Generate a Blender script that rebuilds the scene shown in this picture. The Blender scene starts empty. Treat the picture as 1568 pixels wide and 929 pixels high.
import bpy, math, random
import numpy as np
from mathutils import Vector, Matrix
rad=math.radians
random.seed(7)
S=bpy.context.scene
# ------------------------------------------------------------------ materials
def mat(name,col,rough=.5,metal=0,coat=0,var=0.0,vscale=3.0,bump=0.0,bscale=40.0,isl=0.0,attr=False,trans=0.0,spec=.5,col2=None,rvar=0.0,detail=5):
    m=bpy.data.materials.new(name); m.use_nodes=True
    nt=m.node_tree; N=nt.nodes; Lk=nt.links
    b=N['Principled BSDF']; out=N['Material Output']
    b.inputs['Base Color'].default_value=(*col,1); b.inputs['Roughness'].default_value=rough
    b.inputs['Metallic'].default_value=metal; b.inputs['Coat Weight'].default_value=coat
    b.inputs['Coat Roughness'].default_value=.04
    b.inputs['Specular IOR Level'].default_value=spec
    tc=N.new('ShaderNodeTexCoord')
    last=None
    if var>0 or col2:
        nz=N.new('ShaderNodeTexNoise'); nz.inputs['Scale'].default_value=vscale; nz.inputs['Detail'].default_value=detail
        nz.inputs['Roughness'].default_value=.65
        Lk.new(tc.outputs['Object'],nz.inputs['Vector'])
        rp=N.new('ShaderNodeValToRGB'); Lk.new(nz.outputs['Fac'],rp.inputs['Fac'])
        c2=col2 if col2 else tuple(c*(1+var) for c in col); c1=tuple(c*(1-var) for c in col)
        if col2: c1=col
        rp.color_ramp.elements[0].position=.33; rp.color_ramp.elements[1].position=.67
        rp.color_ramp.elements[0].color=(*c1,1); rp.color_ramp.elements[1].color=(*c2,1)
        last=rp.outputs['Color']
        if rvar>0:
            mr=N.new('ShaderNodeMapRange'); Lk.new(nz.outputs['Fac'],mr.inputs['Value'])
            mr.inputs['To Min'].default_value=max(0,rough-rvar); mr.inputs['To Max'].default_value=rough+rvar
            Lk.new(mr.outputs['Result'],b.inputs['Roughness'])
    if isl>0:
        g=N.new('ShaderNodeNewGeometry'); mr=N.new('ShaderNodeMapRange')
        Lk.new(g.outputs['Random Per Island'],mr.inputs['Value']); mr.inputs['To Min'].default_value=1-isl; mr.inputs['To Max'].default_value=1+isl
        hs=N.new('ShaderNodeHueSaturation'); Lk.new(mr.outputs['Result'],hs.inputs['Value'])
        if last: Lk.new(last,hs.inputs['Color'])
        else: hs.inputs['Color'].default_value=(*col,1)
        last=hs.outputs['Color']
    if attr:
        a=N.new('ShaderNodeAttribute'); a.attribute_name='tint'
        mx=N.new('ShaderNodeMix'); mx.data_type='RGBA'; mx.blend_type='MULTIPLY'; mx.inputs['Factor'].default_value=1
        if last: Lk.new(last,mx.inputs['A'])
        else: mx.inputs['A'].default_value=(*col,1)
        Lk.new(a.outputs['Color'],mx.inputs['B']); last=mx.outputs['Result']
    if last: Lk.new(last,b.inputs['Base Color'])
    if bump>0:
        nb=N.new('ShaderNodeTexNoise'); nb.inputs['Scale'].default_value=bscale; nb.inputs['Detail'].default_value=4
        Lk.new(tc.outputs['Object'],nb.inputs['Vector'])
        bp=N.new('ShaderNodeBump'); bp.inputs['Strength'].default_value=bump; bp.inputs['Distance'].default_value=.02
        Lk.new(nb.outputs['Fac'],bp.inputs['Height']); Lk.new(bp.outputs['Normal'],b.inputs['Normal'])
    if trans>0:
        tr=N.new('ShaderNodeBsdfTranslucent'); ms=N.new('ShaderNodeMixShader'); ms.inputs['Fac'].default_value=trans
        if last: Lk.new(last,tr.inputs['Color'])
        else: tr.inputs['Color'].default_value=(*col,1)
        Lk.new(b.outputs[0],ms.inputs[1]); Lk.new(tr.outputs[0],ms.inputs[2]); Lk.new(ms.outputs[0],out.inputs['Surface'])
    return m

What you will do
Tell how many lines in the material contain the word "scene". Only the number is wanted.

Solution
2